Las cosas, sin embargo, han empezado a cambiar para Stefani Joanne Angelina Germanotta: desgastada por los flashes de la fama (no así por los de los fotógrafos profesionales, vetados una vez más a la hora de cubrir el concierto) y dispuesta a exhibir su perfil más humano, la cantante ha diseñado este «Joanne World Tour»» como una suerte monumento a su transformación.

Un cambio que la propia artista se encargó de anunciar en cuanto se apagaron las luces del Palau Sant Jordi -«no me llames Gaga, llámame Joanne» , pudo oírse mientras una gigantesca cuenta atrás apuraba segundos- y que, además de para estrenar la gira europea y recuperar las fechas que suspendió en otoño por un brote de fibromialgia, sirvió para reencontrarse en Barcelona con una Lady Gaga con unas cuantas capas de maquillaje de menos.

Así, sin estridencias y con buena parte del protagonismo concentrado en un espectacular escenario repleto de pantallas flotantes, plataformas móviles, podios retráctiles y rayos cegadores, la estadounidense se arrancó con «Diamond Heart», se colgó la guitarra para subirle la temperatura al funk embrutecido de «A-YO» y despachó a las primeras de cambió una «Poker Face» de cuerpo robusto y coreografía gimnástica. Un arranque con las revoluciones al máximo para meterse al público en el bolsillo y tomar impulso para medir por enésimo vez el índice de pegajosidad de «Alejandro», recuperar su teclado portátil en la expansiva «Just Dance» y aligerar los cambios de acto (y también de vestuario) con vídeos autorreferenciales.

El menú, un parcheado de pop sintético, electrónica ácida y rock endurecido al servicio de himnos de acción directa como «Telephone», «Born This Way» y «Paparazzi», apenas presentaba novedades, pero sí que cambió la manera de servirlo. Y es que, como si hubiera enviado al banquillo su catálogo de excentricidades, la cantante se reivindicó como diva total capaz de conquistar al público sin necesidad de sacar a pasear su orgullo freak.

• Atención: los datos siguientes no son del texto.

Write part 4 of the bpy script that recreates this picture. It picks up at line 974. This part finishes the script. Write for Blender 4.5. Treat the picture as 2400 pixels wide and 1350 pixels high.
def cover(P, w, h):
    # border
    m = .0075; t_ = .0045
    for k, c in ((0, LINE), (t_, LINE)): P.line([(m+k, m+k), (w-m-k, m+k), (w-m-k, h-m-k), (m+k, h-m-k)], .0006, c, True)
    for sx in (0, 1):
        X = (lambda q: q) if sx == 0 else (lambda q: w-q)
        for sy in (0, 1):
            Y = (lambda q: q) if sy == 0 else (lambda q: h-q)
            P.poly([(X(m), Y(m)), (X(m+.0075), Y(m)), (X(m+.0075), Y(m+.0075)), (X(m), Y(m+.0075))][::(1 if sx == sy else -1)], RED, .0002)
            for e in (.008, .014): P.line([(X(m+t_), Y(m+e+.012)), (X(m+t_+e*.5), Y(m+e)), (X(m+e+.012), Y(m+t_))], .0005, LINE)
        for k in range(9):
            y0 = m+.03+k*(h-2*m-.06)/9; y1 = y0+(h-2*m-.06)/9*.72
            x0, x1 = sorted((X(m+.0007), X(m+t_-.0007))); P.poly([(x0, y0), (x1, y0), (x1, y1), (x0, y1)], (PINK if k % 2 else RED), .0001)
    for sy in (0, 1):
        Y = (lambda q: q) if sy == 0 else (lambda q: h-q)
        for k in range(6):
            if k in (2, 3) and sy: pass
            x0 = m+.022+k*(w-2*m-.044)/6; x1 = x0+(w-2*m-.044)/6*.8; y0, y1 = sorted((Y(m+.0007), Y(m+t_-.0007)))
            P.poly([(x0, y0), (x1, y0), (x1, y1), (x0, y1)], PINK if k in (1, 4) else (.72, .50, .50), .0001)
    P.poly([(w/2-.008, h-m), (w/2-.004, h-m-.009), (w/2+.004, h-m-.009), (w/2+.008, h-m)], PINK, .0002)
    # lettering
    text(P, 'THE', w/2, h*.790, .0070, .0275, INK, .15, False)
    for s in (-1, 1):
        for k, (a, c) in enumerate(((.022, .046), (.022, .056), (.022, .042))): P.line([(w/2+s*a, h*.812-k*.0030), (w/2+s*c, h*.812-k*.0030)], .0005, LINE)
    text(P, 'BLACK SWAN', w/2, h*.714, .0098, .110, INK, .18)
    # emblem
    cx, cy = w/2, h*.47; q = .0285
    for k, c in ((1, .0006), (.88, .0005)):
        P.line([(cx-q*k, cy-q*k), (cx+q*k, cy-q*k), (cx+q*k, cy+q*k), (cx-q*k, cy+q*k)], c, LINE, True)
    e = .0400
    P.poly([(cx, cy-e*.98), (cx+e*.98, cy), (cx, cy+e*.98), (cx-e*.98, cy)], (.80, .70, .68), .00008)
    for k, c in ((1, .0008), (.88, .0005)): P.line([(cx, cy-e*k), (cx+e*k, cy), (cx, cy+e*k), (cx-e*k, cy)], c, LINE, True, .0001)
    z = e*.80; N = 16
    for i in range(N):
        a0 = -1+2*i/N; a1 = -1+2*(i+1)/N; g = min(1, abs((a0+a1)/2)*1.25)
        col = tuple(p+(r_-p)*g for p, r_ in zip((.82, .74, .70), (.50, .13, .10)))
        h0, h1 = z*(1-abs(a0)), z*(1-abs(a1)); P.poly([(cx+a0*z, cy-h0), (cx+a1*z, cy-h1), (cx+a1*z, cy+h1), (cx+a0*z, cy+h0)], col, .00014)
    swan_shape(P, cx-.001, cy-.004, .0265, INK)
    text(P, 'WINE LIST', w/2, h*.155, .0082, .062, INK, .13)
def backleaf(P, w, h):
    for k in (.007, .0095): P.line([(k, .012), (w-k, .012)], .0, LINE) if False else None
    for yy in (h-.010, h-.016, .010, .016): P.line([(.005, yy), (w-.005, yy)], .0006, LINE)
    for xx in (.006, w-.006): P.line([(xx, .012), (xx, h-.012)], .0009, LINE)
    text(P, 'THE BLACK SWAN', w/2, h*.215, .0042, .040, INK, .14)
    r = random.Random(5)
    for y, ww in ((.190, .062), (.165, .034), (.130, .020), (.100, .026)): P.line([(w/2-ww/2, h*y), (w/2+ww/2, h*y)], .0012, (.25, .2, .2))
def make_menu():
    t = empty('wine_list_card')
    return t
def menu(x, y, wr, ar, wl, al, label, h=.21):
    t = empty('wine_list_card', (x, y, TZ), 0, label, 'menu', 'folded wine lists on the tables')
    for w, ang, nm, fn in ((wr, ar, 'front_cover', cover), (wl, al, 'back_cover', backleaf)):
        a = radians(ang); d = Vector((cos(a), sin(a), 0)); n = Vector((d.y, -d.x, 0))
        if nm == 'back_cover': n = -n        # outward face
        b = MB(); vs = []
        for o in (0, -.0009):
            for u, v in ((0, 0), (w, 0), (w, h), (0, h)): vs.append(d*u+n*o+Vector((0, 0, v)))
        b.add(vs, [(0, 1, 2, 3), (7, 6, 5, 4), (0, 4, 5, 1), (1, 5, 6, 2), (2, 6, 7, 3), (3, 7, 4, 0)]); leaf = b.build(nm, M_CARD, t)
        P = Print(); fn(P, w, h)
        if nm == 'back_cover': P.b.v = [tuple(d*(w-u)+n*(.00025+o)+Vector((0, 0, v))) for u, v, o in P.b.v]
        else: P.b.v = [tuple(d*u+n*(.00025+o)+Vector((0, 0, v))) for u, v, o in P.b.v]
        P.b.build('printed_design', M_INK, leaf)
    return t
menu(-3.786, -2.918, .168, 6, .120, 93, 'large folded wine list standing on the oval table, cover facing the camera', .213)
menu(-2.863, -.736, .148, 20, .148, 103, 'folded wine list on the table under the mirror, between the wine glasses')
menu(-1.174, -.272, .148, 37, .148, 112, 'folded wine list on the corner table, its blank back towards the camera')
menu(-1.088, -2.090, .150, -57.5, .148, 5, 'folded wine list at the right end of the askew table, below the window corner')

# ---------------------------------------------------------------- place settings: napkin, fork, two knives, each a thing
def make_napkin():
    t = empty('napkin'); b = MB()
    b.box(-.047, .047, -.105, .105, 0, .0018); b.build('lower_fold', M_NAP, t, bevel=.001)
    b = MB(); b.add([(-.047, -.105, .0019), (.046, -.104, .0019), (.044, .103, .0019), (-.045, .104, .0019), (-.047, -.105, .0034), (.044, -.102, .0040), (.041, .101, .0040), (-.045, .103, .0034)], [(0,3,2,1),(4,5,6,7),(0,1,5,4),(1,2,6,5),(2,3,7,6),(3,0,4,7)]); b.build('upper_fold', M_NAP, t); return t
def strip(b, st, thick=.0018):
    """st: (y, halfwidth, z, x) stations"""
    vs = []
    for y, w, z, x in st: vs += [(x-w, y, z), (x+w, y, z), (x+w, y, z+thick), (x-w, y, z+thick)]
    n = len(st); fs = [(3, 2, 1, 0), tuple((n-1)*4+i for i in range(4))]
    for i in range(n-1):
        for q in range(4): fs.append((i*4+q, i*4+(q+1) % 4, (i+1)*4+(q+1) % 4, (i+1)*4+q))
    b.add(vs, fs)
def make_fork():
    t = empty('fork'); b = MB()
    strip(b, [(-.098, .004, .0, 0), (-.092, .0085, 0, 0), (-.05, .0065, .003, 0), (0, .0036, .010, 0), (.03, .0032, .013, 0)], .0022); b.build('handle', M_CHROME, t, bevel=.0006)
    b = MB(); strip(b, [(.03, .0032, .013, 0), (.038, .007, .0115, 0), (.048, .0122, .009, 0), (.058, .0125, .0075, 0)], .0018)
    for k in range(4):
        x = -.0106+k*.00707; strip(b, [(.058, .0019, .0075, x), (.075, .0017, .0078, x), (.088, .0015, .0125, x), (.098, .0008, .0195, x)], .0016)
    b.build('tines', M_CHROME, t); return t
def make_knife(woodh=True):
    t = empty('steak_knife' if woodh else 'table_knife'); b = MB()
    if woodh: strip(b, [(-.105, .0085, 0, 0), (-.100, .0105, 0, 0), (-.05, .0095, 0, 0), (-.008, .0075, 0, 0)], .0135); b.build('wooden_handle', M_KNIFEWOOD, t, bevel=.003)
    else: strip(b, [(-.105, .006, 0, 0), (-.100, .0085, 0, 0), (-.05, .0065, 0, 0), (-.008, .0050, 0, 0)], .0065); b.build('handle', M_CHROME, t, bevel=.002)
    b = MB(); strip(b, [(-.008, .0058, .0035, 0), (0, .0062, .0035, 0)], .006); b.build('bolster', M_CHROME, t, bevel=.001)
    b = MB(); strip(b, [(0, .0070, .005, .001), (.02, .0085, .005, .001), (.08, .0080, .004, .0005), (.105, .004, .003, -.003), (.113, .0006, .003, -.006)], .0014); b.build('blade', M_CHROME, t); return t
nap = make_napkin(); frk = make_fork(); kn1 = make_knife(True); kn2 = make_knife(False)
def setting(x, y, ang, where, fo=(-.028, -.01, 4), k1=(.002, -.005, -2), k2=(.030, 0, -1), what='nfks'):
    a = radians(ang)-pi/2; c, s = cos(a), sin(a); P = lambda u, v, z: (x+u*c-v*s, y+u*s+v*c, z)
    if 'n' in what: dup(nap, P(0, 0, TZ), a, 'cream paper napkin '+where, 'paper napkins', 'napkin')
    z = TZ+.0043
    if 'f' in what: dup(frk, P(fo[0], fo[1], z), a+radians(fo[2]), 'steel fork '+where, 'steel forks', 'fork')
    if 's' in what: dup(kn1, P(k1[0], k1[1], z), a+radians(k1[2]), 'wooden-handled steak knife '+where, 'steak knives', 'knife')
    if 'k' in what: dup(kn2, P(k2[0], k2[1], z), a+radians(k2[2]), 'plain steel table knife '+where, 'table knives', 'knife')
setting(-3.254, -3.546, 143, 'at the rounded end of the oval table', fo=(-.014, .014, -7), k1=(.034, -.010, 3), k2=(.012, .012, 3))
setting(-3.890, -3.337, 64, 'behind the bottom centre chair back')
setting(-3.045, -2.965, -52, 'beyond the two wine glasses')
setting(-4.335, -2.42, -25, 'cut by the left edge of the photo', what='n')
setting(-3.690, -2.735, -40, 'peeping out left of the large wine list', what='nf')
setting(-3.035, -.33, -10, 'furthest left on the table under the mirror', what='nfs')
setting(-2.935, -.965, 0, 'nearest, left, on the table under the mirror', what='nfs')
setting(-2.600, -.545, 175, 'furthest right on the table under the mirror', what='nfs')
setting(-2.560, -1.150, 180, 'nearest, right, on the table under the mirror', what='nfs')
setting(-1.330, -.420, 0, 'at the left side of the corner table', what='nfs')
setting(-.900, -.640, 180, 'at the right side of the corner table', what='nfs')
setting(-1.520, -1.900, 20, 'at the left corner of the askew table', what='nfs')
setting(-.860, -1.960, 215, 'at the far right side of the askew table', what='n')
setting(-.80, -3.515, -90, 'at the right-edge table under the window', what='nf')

En lugar de eso, se trajo una elegante escenografía salpicada de neones, perfumes jamaicanos para envolver «Dancin’ In Circles», tres puentes flotantes que conectaban el escenario principal con otras tres tarimas secundarias, y exhibiciones de voz y piano como la cabaretera «Come To Mamma» o esa «The Edge Of Glory» que quiso dedicar a las víctimas del atentado de Barcelona y quienes han vivido alguna tragedia.

Se podría pensar que ha sacrificado parte de su singularidad para acercarse a una dimensión más homologable del pop de estadios, pero bastaba con verla flotando sobre la pista al ritmo de «Angel Down», exprimiendo toda la emotividad de «Joanne», parloteando sin parar con el público o alternando el baile dislocado de «Bad Romance» con la delicadeza de «Million Reasons», con la que se despidió, para convencerse de que, en efecto, tiene recursos suficientes como para quitarse cuantas máscaras quiera. En Barcelona, sin ir más lejos, triunfó como siempre, sí, pero conquistó a la audiencia como nunca.